Canfield player ‘nets’ award


By Tom Williams

williams@vindy.com

CANFIELD

One of Stephen Sansoterra’s best memories as a Canfield High School hockey player was scoring his first goal.

A forward for the Cardinals for the past four seasons, Sansoterra was a sophomore when he scored in a road game against Chardon Notre Dame-Cathedral Latin.

“Right off the faceoff, the puck came right to me and I snapped it to the top [of the net],” Sansoterra said.

The senior whose 4.33 grade-point average has him ranked near the top of his class won’t forget his final hockey accomplishment. The future Ivy League student recently was awarded a $3,000 scholarship from the Cleveland Hockey Booster Club for an essay he wrote on diversity.

“Stephen was awarded the first Matthew Castro Shlonsky Memorial Award because we felt his essay embodied exactly what Matt stood for which was service to others and the betterment of his community,” said Meagan Tomblin, vice president of the booster club.

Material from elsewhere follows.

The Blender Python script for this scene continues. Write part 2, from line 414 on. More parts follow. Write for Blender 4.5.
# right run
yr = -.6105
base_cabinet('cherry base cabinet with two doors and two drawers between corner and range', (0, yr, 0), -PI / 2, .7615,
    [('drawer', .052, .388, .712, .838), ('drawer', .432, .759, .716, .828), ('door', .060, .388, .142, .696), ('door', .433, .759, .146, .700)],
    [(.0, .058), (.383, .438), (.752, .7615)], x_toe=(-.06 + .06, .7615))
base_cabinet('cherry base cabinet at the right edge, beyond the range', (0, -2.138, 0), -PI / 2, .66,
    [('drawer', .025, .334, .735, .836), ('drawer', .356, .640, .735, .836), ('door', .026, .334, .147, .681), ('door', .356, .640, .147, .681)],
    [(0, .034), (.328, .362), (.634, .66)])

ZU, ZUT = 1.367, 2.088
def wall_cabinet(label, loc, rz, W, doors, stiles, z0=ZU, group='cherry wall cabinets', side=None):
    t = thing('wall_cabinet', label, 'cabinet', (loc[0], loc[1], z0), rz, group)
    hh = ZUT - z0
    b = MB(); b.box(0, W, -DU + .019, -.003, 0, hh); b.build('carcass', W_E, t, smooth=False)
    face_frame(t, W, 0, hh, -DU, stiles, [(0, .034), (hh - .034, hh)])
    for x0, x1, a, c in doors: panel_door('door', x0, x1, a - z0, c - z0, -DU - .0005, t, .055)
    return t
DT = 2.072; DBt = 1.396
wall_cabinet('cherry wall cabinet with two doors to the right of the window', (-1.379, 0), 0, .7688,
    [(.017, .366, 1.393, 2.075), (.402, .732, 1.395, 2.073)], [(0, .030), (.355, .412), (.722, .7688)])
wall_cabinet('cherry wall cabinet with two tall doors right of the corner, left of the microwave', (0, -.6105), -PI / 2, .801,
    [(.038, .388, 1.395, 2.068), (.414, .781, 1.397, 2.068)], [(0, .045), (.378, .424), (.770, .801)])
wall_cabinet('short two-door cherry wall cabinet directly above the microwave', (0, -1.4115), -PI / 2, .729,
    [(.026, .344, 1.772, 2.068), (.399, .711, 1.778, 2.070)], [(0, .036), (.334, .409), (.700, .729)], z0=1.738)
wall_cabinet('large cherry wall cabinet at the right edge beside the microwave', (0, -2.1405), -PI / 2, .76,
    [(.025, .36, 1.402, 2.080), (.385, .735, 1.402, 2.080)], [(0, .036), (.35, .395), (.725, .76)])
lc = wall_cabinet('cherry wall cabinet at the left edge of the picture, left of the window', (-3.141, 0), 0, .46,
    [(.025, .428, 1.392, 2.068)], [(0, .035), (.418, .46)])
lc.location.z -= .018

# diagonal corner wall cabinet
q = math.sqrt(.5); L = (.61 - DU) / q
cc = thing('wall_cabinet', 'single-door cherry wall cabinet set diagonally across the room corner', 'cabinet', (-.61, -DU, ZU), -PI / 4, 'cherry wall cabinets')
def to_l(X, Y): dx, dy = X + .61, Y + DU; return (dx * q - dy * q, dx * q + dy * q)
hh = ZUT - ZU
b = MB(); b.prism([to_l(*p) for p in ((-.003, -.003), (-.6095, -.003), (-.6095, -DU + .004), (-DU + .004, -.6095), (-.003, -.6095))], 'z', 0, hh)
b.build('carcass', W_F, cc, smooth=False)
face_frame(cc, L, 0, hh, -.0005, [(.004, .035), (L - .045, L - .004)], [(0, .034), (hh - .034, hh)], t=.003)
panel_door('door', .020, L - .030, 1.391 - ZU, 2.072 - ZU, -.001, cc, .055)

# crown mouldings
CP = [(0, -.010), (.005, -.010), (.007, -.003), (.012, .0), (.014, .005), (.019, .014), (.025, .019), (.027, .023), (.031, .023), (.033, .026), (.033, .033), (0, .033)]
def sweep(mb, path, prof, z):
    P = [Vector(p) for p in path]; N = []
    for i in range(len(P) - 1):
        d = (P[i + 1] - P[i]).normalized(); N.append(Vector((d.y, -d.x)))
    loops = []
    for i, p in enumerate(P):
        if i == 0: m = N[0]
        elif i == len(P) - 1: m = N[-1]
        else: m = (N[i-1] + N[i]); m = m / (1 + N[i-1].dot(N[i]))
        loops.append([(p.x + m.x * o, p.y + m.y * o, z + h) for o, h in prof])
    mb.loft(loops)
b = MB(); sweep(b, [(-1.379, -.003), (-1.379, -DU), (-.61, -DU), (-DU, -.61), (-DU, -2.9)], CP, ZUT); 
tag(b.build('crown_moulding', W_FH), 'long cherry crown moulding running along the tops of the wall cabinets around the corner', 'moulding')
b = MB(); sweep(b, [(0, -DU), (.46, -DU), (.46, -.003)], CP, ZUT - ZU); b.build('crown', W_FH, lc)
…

Schlonsky played hockey for Brush High School from 2006-10 and was awarded a scholarship from the booster club in his final season. Last summer in Washington D.C., Schlonsky was an innocent bystander who was shot and killed during a crossfire.

The boosters, with the help of the Lake Erie Monsters of the American Hockey League, created the scholarship honoring Schlonsky, with $12,000 being awarded to hockey players in the Greater Cleveland High School Hockey League.

Sansoterra wrote about how Zoie Amatore, a student at Ursuline High School, was a member of Canfield’s hockey team for three seasons. (Canfield has the only varsity hockey program in the Mahoning Valley.) Amatore and Sam Hepola were often his linemates as the Cardinals went 15-5 1.

His essay won first place.

“Stephen wrote about the challenges a female hockey player faced on their all-male team and how he did his best to make her feel welcome simply because he was able to look past the fact that she was a girl, he saw her as a person,” Tomblin said. “His empathy didn’t stop at his teammates.

“He helped a fellow classmate raise a grade by tutoring and went on a mission trip to the Dominican Republic where he helped aid in vision screenings and dental treatments,” Tomblin said. “We felt that he has learned and shows a great deal of respect for his fellow man at such a young age and was incredibly worthy of the honor.”

Sansoterra was emailed that he had won one of the three tiers involved with the scholarship.

“I didn’t know which,” Sansoterra said. “I was excited to know I had won something, but I was nervous because I didn’t know what place.”

Sansoterra had never won an essay contest. He didn’t find out in person. The booster club’s 24th annual Fund-raising/Scholarship Awards in Garfield Heights coincided with Canfield’s spring break band trip to Orlando, Fla. An alto saxophonist, Sansoterra also is assistant principal violinist of the Youngstown Youth Symphony.

“So my parents [David Sansoterra and Maria Kowal] were [at the hockey banquet] to accept,” Sansoterra said. “I was a little bit mad [at the timing but] I was committed to band and I had to go.”

Sansoterra began playing hockey as a sixth grader when he participated in a program at The Ice Zone in Boardman.

Because Canfield’s road games are all in the Cleveland area, Sansoterra said playing hockey had its challenges, especially riding the buses.

“They are long and they are arduous but it’s exciting to know we are the [only] group in this area to embrace this sport,” he said.

In August, Sansoterra will begin classes at Cornell University in Ithaca, N.Y. He plans to play intramural hockey as he studies biochemistry and global and public health sciences.

He also was accepted at UCLA and Illinois State.

“Cornell is not too far from Albany where you can take trains to go to Boston or New York,” Sansoterra said.